Kisah dari Pasar Lama Tangerang (1)

Selasa, 24 Maret 2015 | 08:30 WIB
Kisah dari Pasar Lama Tangerang (1)
Kelenteng Boen Tek Bio yang menjadi penanda Pasar Lama Tangerang (suara.com/Dinda Rachmawati)
Follow Suara.com untuk mendapatkan informasi terkini. Klik WhatsApp Channel & Google News

Suara.com - Banyak orang berpikir, tak ada yang menarik dari kota Tangerang. Apalagi jika hal ini dikaitkan dengan tujuan wisata. Ya, mendengar kata Tangerang saja, yang terlintas dalam benak adalah kota yang panas, macet, dan penuh dengan pemukiman maupun pabrik.

Namun, setelah mendapat rekomendasi dari seorang teman, ada tempat yang asyik untuk liburan akhir pekan, yang bisa ditempuh hanya dengan jalan kaki, dari satu tempat ke tempat lainnya, saya pun mencoba mengunjungi Pasar Lama Tangerang.

Tangerang hingga saat ini sering disebut sebagai Kota Benteng. Hal ini dikarenakan, pada zaman penjajahan Belanda, di kota di barat Jakarta ini dibangun benteng pertahanan di dekat Sungai Cisadane yang digunakan sebagai benteng pertahanan dari serangan Kesultanan Banten.

Itulah sebabnya mengapa warga yang tinggal di kawasan ini diberi julukan Cina Benteng. Selain berada di kawasan bekas benteng, kebanyakan warga di kawasan tersebut merupakan keturunan etnis Tionghoa yang menempati wilayah itu sejak ratusan tahun lamanya.

Maka tak heran, ketika saya sampai di pasar tradisional tertua yang pernah ada ini, jejak keberadaan etnis Tionghoa sangat terasa. Mulai dari bangunan rumah penduduk yang masih mempertahankan bentuk aslinya, sampai pada makanan yang dijual di kaki limanya.
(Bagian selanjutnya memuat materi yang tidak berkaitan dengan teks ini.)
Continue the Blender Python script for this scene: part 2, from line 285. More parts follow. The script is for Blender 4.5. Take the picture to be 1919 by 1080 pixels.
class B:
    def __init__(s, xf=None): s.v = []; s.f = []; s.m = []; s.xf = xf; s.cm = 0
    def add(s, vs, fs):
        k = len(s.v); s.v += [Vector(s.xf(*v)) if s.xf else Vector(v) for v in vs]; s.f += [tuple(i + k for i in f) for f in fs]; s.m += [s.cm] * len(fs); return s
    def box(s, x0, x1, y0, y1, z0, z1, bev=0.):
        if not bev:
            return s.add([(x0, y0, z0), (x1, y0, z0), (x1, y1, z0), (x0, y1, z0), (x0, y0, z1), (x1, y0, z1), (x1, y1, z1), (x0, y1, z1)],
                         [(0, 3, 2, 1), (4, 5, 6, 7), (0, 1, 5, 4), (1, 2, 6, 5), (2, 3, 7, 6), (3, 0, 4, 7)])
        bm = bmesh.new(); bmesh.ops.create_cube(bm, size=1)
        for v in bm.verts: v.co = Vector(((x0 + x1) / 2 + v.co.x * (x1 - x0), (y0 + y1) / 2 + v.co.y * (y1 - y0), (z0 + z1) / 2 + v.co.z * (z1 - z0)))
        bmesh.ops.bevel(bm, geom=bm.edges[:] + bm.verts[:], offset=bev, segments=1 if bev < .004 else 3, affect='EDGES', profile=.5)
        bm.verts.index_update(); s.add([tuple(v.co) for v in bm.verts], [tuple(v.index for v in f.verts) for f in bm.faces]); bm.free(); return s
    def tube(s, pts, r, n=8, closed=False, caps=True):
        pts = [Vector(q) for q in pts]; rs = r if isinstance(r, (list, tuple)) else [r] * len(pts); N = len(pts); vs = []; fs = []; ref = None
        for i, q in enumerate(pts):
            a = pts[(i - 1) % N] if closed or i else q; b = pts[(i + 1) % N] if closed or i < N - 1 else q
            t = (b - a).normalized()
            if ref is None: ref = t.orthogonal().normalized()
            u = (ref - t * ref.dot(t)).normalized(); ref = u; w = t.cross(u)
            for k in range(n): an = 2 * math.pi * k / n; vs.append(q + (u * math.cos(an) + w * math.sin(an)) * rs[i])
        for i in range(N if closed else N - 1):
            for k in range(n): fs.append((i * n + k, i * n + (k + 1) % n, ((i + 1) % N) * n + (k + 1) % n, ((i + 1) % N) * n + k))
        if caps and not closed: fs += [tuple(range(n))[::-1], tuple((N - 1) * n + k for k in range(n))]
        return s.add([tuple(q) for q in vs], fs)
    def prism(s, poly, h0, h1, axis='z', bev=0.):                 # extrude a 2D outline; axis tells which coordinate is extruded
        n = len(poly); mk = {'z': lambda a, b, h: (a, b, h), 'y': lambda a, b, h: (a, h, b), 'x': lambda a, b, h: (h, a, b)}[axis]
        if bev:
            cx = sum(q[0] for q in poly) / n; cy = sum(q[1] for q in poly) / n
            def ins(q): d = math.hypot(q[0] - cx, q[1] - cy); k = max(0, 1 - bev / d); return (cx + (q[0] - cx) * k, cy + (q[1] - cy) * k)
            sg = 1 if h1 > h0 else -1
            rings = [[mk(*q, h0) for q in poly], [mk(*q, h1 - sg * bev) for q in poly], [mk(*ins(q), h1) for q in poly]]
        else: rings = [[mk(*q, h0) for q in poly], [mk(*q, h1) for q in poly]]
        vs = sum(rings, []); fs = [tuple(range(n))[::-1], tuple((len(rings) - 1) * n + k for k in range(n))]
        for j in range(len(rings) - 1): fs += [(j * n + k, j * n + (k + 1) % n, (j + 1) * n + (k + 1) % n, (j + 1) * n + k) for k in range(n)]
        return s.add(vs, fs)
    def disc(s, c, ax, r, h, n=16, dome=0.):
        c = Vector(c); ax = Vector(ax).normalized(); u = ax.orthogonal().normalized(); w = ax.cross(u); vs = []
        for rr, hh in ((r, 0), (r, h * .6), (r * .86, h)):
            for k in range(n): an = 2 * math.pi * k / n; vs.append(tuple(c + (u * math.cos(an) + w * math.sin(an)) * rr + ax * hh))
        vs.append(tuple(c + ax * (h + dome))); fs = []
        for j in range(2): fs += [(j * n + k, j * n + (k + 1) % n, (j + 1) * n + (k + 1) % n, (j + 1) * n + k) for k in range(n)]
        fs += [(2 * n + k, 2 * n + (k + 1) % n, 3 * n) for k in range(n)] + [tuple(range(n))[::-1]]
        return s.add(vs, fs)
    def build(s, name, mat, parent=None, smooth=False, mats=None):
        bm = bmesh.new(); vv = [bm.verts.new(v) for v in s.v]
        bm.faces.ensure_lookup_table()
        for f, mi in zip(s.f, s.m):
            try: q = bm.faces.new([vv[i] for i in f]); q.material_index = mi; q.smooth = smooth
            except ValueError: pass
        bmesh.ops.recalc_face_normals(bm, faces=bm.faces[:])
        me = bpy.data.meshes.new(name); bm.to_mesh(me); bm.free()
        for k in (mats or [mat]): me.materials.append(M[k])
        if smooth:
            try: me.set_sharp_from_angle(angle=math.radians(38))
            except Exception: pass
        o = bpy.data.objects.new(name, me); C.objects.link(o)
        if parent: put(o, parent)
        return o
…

Di pasar yang merupakan cikal bakal Kota Tangerang ini, saya juga masih melihat sisa-sisa masa lampau dari daerah pecinan tempo dulu.  Jika bisa disebut beberapa di antaranya adalah Kelenteng Boen Tek Bio, Museum Benteng Heritage dan Masjid Kali Pasir.

Menelusuri kerumunan Pasar Lama Tangerang, saya pun disambut dengan beragam kuliner khas yang juga legendaris, seperti asinan, babi asap, sate babi. Tak ketinggalan otak-otak tenggiri yang sedang dibakar, hingga asapnya menghadirkan aroma yang sedap di udara.

Berjalan terus melewati kerumunan pasar yang menjual beragam sayur mayur dan bahan masakan lain, tanpa saya sadari saya telah sampai di depan kelenteng Boen Tek Bio yang berada di sebelah kanan saya.

Boen Tek Bio berarti “kebajikan”. Kelenteng ini dikenal sebagai kelenteng tertua di Tangerang yang diperkirakan sudah berumur 300 tahun. Kelenteng ini hanya sekali direnovasi, yakni pada tahun 1844. Bahkan ketika Indonesia belum merdeka.

Kelenteng ini konon dibangun secara swadaya oleh warga setempat. Pada masanya, warga Tionghoa di Tangerang dan Jakarta bersatu mengumpulkan dana untuk membangun kelenteng tersebut. Pada perjalanannya, makin banyak umat Boen Tek Bio yang beribadah di sini, sehingga kelenteng ini dipercantik hingga menjadi seperti saat ini.

Kelenteng ini merupakan salah satu dari tiga kelenteng besar yang berpengaruh serta berusia tua di Tangerang. Dua kelenteng tua lainnya adalah Boen San Bio dan Boen Hay Bio yang berusia hampir sama.

Memasuki kelenteng tersebut, indra penciuman saya pun langsung dipenuhi dengan aroma asap hio. Karena saya datang di hari Sabtu, maka memang sedang banyak-banyaknya jemaah yang beribadah. Mereka sangat khusyu dalam berdoa.

Di area belakang kelenteng Boen Tek Bio juga terdapat sebuah vihara yang bernama Vihara Padumuttara. Tempat peribadatan umat Buddha itu besar dan bersih. Saya bisa merasakan kesejukan ketika berada di dalam vihara ini, sehingga saya betah berlama-lama di sana.

Sejenak saya hanyut dalam ketenangan yang dihadirkan di vihara itu. Sebelum akhirnya saya sadar, masih banyak tempat yang harus saya sambangi. Belum lagi sederet makanan yang ingin saya cobai siang itu.